The women's ambivalence toward the mainland and US bases is present in all three generations. None of the women particularly dislikes Americans, even those who survived the Battle of Okinawa. Keyso states that one of reasons why she chose to concentrate on women was the fact that they had the most contact with GI's as maids, girlfriends, waitresses, cashiers, as well as objects of physical violence. All of the women acknowledge that the island's fortunes are tied to the bases: without them, the already poor prefecture would be even poorer. Also interesting are the experiences of these women on the mainland. Younger women complained that mainland Japanese assumed that they spoke English, were "half" or Phillippena, or were too poor to afford shoes. Ironically, many of these women's identity was "Okinawan" was forged by their time on the mainland. Older women expressed their disappointment in a central government that they felt turned their back on Okinawa after the US occupation.
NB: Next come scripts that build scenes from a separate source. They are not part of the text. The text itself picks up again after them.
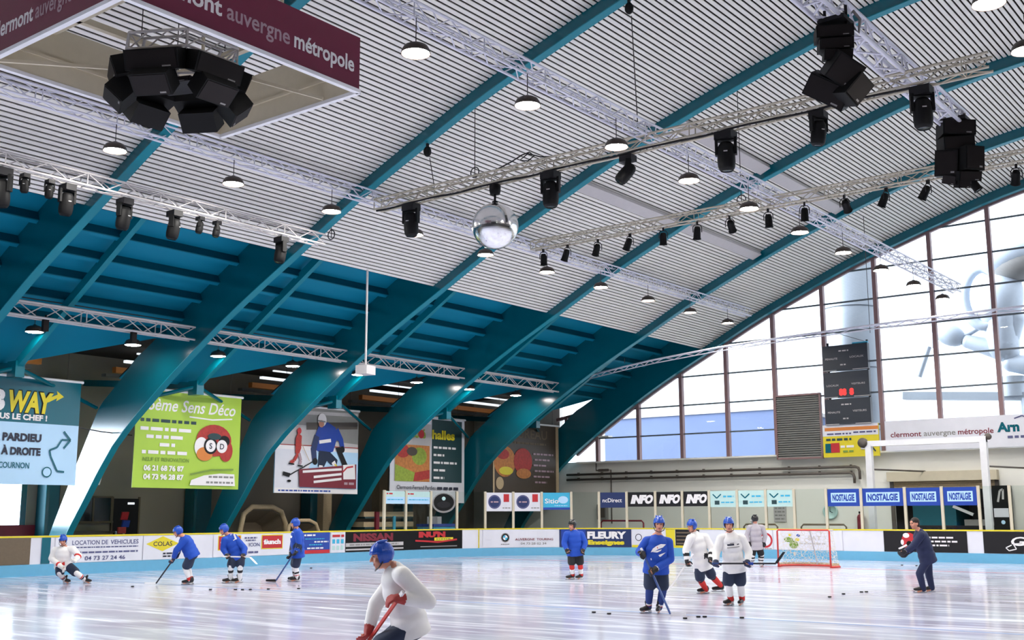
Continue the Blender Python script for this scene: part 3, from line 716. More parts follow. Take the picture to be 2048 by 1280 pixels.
# ------------------------------------------------------------------ pendant lamps
def make_lamp(glow, name='pendant_lamp'):
    t = thing(name, '', 'lamp')
    b = MB(); b.lathe([(0.0, 0.15), (0.05, 0.15), (0.06, 0.12), (0.14, 0.11), (0.215, 0.07), (0.255, 0.0), (0.268, -0.06), (0.268, -0.075), (0.258, -0.07), (0.246, 0.0), (0.0, 0.02)], 'lamp_housing', 28); b.build('housing', t)
    b = MB(); zd = -0.085 if glow == 'lamp_glow_dim' else -0.03; b.lathe([(0.243, zd + 0.012), (0.2, zd), (0.0, zd - 0.004)], glow, 28); b.build('diffuser', t)
    b = MB(); b.tube((0, 0, 0.12), (0, 0, 0.62), 0.009, 'cable', 6); b.build('cable', t); return t
lamp0 = make_lamp('lamp_glow'); used = [0]
def lamp(x, y, z, label, group):
    t = lamp0 if not used[0] else copy_tree(lamp0)
    used[0] += 1; t.location = (x, y, z); t['label'] = label; t['group'] = group; return t
DY = 3.335; G = 'round pendant lamps over the rink'
def row(x, z, y0, n, txt):
    for i in range(n):
        lamp(x, y0 + DY * i, z, 'round pendant lamp %s, %s counted from the left' % (txt, ORD[i]), G)
row(-13.1, 10.0, 14.05, 10, 'hanging below the middle roof truss')
row(-22.2, 10.0, 13.85, 10, 'hanging below the lower roof truss')
lamp1 = make_lamp('lamp_glow_dim'); keep = lamp0; lamp0 = lamp1; used[0] = 0
row(-31.4, 7.2, 17.3, 8, 'hanging under the teal side roof')
lamp0 = keep
lamp(-4.4, 18.35, 10.0, 'round pendant lamp at the top right corner, cut by the upper frame edge', G)
lamp(-4.4, 20.75, 10.0, 'round pendant lamp at the right frame edge, above the far arched ribs', G)
for x in (-4.4, 4.5, 13):
    for i in range(5): lamp(x, 25 + 2 * DY * (i - 3.5) if x > 0 else 27.5 + 4 * i, 10.0, 'round pendant lamp farther out over the hall', 'round pendant lamps outside the view')
for x in (-13.1, -22.2):
    for i in range(3): lamp(x, 10.5 - DY * i, 10.0, 'round pendant lamp farther out over the hall', 'round pendant lamps outside the view')

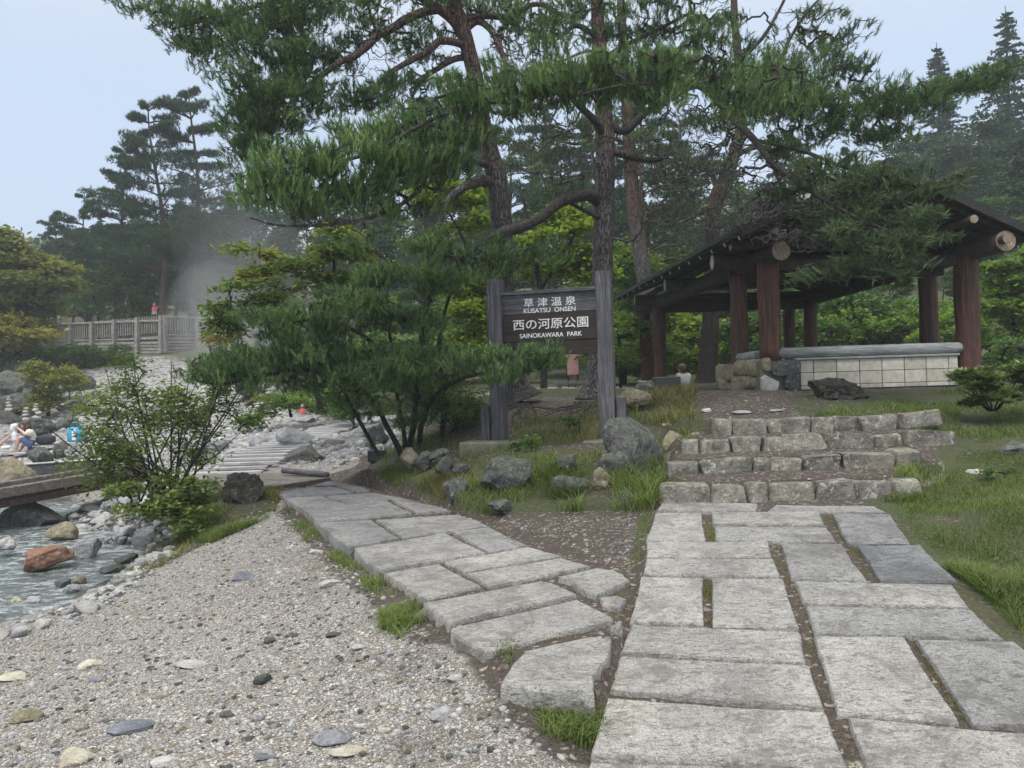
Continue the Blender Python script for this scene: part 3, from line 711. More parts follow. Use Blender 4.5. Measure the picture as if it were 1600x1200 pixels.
def rock(name, px, py, d, wpx, hpx, mat, label, cat='rock', seed=1, depth=.8, sub=5, facets=9, rough=.1, sink=.12, group=None, rotz=None, tint=.5, parent=None, smooth=True, tilt=0, lump=.25):
    """rock whose silhouette is centred at px,py with the given size in the photograph"""
    c = P(px, py, d); W = wpx/F*d; Hh = hpx/F*d
    V, Fc = rockV((W, W*depth, Hh*(1+sink)), seed, sub, facets, rough, lump)
    if tilt: V = V@np.array(Euler((0, R(tilt), 0)).to_matrix()).T
    V[:, 2] -= Hh*sink*.5
    V = V+c
    o = mesh_np(name, V, Fc, mat, parent, smooth, np.full(len(V), tint), loc=None if parent is not None else (c[0], c[1], c[2]-Hh/2))
    try: o.data.set_sharp_from_angle(angle=R(32))
    except Exception: pass
    if parent is None: props(o, label, cat, group)
    return o
# steps ----------------------------------------------------------------
st = empty('stone_steps', P(1200, 785, 6.7), 'four low rough stone steps leading up to the shelter', 'steps')
rows = [(1030,1440,6.74,.695,.53,7), (1042,1440,7.43,.848,.72,7), (1065,1500,8.08,1.002,.85,8), (1115,1475,8.70,1.168,1.0,7)]
for k, (x0, x1, d, zt, zb, nb) in enumerate(rows):
    X0 = P(x0, 700, d)[0]; X1 = P(x1, 700, d)[0]; e_ = np.cumsum(np.r_[0, rng.uniform(.5, 1.8, nb)]); e_ = X0+(X1-X0)*e_/e_[-1]
    for i in range(nb):
        wd = e_[i+1]-e_[i]-.006; hh = (zt-zb)+.05+rng.uniform(-.012, .012); cx = (e_[i]+e_[i+1])/2
        V, Fc = rockV((wd*1.12, .24, hh*1.05), 100+k*20+i, 4, 8, .10, .12)
        V2 = V/np.array([wd, .24, hh])*2; V2 = np.sign(V2)*np.abs(V2)**.22; V = V2*np.array([wd, .24, hh])/2*.98
        V += .018*np.c_[fbm(V*7+i, 3, k), fbm(V*7+i+9, 3, k), fbm(V*7+i+5, 3, k)]
        wob = .03*math.sin(cx*3+k)
        V = V@np.array(Euler((rng.normal(0, .05), rng.normal(0, .045), rng.normal(0, .08))).to_matrix()).T; V[:, 0] *= 1+.12*rng.normal()*V[:, 2]/hh
        V += np.array([cx, d+.11+wob+rng.normal(0, .02), zt-hh/2+rng.normal(-.016, .014)])
        mesh_np('step_stone', V, Fc, M_stepstone, st, True, np.full(len(V), rng.uniform(0, .9)))
# loose flat stones in the steps
# ================================================================== SHELTER
def V3(*a): return np.array(a, float)
shx = 5.6
sh = empty('shelter', (5.6, 12.2, 1.42), 'open timber shelter with low-pitched dark roof on paired red-brown log posts', 'shelter')
posts = [(1202,487,12.2,.168,1.89), (1155,500,13.4,.15,1.6), (1511,480,12.2,.178,1.42), (1451,490,13.6,.155,1.42), (1031,540,18.5,.155,1.42), (1009,540,19.6,.15,1.42), (1267,530,18.5,.15,1.42), (1234,530,19.6,.145,1.42)]
PXY = []
for (px, py, d, r, z0) in posts:
    p = P(px, py, d); PXY.append((p[0], p[1]))
    hs = np.linspace(z0, 3.46, 9); pts = [(p[0]+.004*math.sin(h*5+px), p[1], h) for h in hs]
    MB().tube(pts, r*(1+.03*np.sin(hs*4+px)), 16, t=rng.uniform(.35, .75)).build('post', M_cedar, sh, True)
A2, A1, B2, B1, C2, C1, D2, D1 = PXY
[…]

Less insightful are Keyso's remarks at the start of each chapter. One gets the uncomfortable feeling that she is partaking in some cultural rubber necking: she writes about "stretching my neck around animatedly" when she visited the red light district of Naha. The author inserts herself into the situation: Keyso fears, Keyso has "selfish desires," Keyso "saunters" rather than walks. Far be it from focusing on the interviewee's background and activities, we are forced to hear about Ms Keyso's "brown hair and green eyes". For that matter, the author seems obsessed with hair: Junko Isa's "was the color of coal save for a few snow white strands", another has "shoulder length sable-black hair," "jet black hair," "raven black hair," "inky black hair in a ponytail": after the ninth description of hair (whilst using every available synonym for black), one wants to scream, "Enough with the hair already". Not only are her descriptions clunky and overly dramatic, they verge on the annoying.

Aside from Keyso's commentary, the book is highly readable and serves as a nuanced guide through the uncomfortable triangular relationship between the US, Japan, and Okinawa. Their voices and their experiences are unique, their stories memorable. But in the end, the women of Okinawa have stories that deserve to be told. But after all, isn't that what really matters?


"Keyso states that one of reasons why she chose to concentrate on women was the fact that they had the most contact with GI's as maids, girlfriends, waitresses, cashiers, as well as objects of physical violence."